- Ramiz'e karşı hiç zaafı yok mu Kenan Birkan'ın?
- Olmaz mı? Saygısı, sevgisi var. Şimdi göreceksiniz, Ramiz'le karşılaşırken önce bir doğrulmadan merhaba diyemiyor Ramiz'e. Yani öyle aşağılayamaz onu. Ramiz de hâlâ Kenan'ı sever. Ama çok büyük ihanetler yaşanmış. İşte bütün bunlar çok ilginç kılıyor hikâyeyi. Bizim için de iyi, sizin için de iyi bu.

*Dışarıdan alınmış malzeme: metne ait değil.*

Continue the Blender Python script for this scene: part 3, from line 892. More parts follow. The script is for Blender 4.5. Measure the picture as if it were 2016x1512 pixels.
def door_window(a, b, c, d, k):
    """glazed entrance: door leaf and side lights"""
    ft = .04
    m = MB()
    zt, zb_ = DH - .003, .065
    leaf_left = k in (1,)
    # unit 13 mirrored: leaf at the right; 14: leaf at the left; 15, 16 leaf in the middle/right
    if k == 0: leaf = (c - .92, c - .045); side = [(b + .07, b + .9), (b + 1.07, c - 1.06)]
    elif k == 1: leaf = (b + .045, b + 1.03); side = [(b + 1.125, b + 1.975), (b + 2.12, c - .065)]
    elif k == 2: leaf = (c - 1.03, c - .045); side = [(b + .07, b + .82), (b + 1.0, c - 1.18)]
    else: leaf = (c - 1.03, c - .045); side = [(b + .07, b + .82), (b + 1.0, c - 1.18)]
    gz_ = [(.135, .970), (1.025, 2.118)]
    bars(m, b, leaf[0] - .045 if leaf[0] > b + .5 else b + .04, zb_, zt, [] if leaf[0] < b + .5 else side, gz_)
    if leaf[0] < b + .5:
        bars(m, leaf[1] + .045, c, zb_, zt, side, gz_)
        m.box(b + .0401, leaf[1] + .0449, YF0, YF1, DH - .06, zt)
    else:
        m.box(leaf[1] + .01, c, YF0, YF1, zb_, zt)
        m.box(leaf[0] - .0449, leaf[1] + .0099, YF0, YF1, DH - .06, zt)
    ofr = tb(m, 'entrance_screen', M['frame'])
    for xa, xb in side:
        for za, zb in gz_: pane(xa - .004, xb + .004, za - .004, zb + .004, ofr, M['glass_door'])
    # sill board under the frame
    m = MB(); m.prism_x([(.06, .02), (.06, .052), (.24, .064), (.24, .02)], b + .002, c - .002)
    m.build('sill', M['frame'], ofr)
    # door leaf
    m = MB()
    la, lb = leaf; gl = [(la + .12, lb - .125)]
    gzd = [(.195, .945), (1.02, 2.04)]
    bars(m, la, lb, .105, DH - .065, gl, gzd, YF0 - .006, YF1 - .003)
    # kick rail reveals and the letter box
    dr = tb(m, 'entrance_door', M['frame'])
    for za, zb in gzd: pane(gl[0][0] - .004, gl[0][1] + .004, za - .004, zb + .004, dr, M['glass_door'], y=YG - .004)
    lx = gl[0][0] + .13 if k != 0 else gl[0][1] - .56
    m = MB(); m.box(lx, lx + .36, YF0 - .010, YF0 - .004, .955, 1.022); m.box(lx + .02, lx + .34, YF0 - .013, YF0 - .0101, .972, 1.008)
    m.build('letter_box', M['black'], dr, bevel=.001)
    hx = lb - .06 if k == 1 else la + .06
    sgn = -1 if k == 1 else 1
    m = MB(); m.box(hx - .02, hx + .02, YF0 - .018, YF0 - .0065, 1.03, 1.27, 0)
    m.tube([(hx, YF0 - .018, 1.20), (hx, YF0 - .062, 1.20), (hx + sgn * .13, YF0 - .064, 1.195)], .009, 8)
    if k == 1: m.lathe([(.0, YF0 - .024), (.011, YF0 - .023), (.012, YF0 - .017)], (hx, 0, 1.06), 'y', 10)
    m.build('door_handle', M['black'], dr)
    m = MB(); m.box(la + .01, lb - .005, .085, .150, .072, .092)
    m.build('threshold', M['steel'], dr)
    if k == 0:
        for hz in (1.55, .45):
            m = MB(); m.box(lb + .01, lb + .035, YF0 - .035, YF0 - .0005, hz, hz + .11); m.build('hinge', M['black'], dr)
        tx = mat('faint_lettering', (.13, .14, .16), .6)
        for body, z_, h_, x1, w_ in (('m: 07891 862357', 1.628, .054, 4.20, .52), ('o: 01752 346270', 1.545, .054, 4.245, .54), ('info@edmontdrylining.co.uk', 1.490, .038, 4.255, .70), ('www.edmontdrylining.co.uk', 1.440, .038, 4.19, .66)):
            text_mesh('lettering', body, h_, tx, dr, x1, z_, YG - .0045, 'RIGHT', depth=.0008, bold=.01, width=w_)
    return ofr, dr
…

- Bir taraftan da Ramiz'i yok edince hayatta ne amacı kalacak?
- Hiçbir şey. Ramiz biterse o da bitti.
- Peki böyle zaaflarını da görebilecek miyiz hiç?

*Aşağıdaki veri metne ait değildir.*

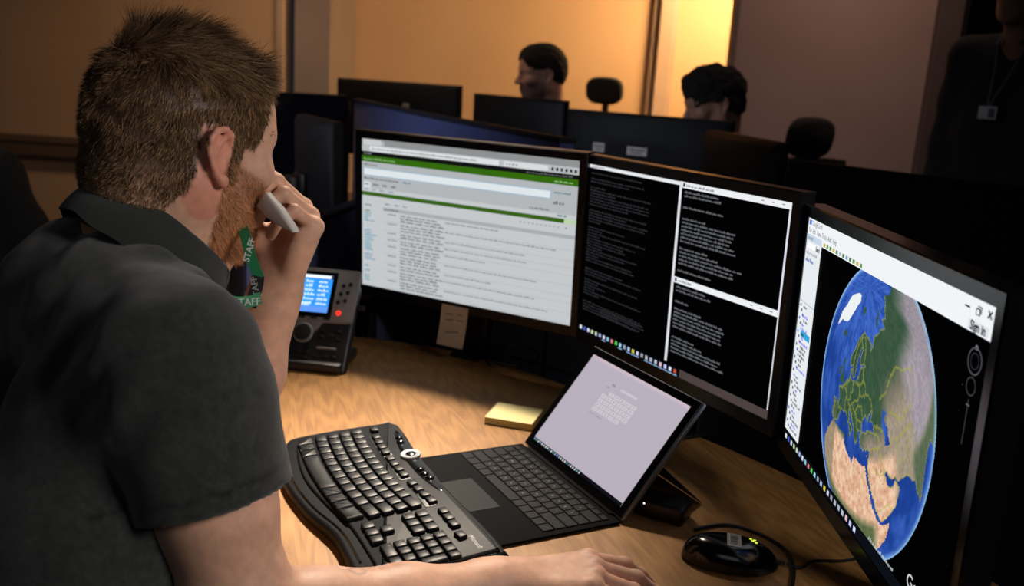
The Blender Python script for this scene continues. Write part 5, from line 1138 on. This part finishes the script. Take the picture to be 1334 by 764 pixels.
pB = figure(at(930, 138, 3.45), -1.75, 'person with wavy dark hair seated behind the wide monitor back, facing left', 'a87a66', '17100c', '1c1c24', wavy=True, pitch=.35)
pC = figure(at(-62, 108, 2.25), .35, 'person in dark clothes seated at the left edge', '9a7866', '1a1210', '0e0e11', pitch=.1)
pD = figure(at(1336, -14, 2.95), PI+.95, 'person standing in the dark doorway at the right with a clipped badge', '8a6654', '120d0b', '0f0f12', standing=True, pitch=.05)
for (root, nb, f, r), lab, yw in ((pA, 'office chair under the dark haired bearded person beyond the monitors', -1.85), (pB, 'office chair under the person with wavy dark hair', -1.75), (pC, 'office chair under the person at the left edge of the picture', .35)):
    c_ = nb-f*.05; office_chair(c_[0], c_[1], -yw, lab, head=False, backh=.42)
root, nb, f, r = pD
bp = nb+f*.118+A3(0, 0, -.235)+r*.02; q = empty('name_badge', tuple(bp), label='white name badge clipped to the standing person\'s dark shirt', cat='badge')
Mb = frame((0, 0, 0), -r, (0, 0, 1), f); MB().box((0, 0, .004), (.062, .042, .004), Mb, r=.001).build('card', mat('badge_card', 'a8a6a8', .5), q); MB().box((.014, 0, .0065), (.022, .03, .001), Mb).build('photo_area', mat('badge_print', '403038', .6), [c for c in q.children if c.name.startswith('card')][0])
ly = MB()
for s_ in (-1, 1): ly.tube([tuple(nb+f*.075+r*s_*.05+A3(0, 0, -.0)-np.array(bp)), tuple(nb+f*.105+r*s_*.03+A3(0, 0, -.09)-np.array(bp)), tuple(f*.006+r*s_*.003+A3(0, 0, .022))], .003, 6)
ly.build('neck_strap', mat('badge_strap', '55535a', .7), q)

# ------------------------------------------------------------------ groups of like things
for o in [q for q in COL.objects if q.parent is None and q.get('category')]:
    n = o.name.split('.')[0]
    if n == 'monitor': o['group'] = 'monitors on the corner desk' if o in (r1, r2, r3) else 'monitor backs on the desks beyond'
    elif n == 'desk_divider': o['group'] = 'fabric desk dividers'
    elif n == 'office_chair': o['group'] = 'office chairs'
    elif n == 'office_desk': o['group'] = 'desks beyond the dividers'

- Bence olacak. Bence görmeliyiz de. O daha da ilginç kılacak durumu. Öbür türlü çok düz olur. Duygusal bir tarafı da olması lazım, adam o çelişkiyi yaşasın ki biz de görelim. Biz de adamı anlamaya çalışalım. Burada asıl anahtar kelime galiba anlamaya çalışmak. Biz bir şeyi ortaya koymalıyız ve seyirci bir şeyi anlamalı. İnsan nasıl bir yaratıktır? Hangi durumlarda nasıl davranır? Birinin neresini kurcalarsan oradan bir şey fışkırır? Bütün bunlar insanı anlamak için çok iyi bir araç diye düşünüyorum.
- Tuncel Bey'le oynamak nasıl?
- Muhteşem. O da tiyatrocu tabii, şimdi biraz 'Yoruldum, artık tiyatro yapmayacağım,' diyor ama bilmiyorum, ben yarın öbür gün Tuncel Ağabey'i ikna edebilirim. Çünkü o delikanlı Tuncel Kurtiz, hiç yorulmaz. Yaş alır sadece, hiç yaşlanmaz. Tiyatro bizim gerçekten kendimizi bulduğumuz yer. Tiyatro olmasa ben sıyırırdım diye düşünüyorum.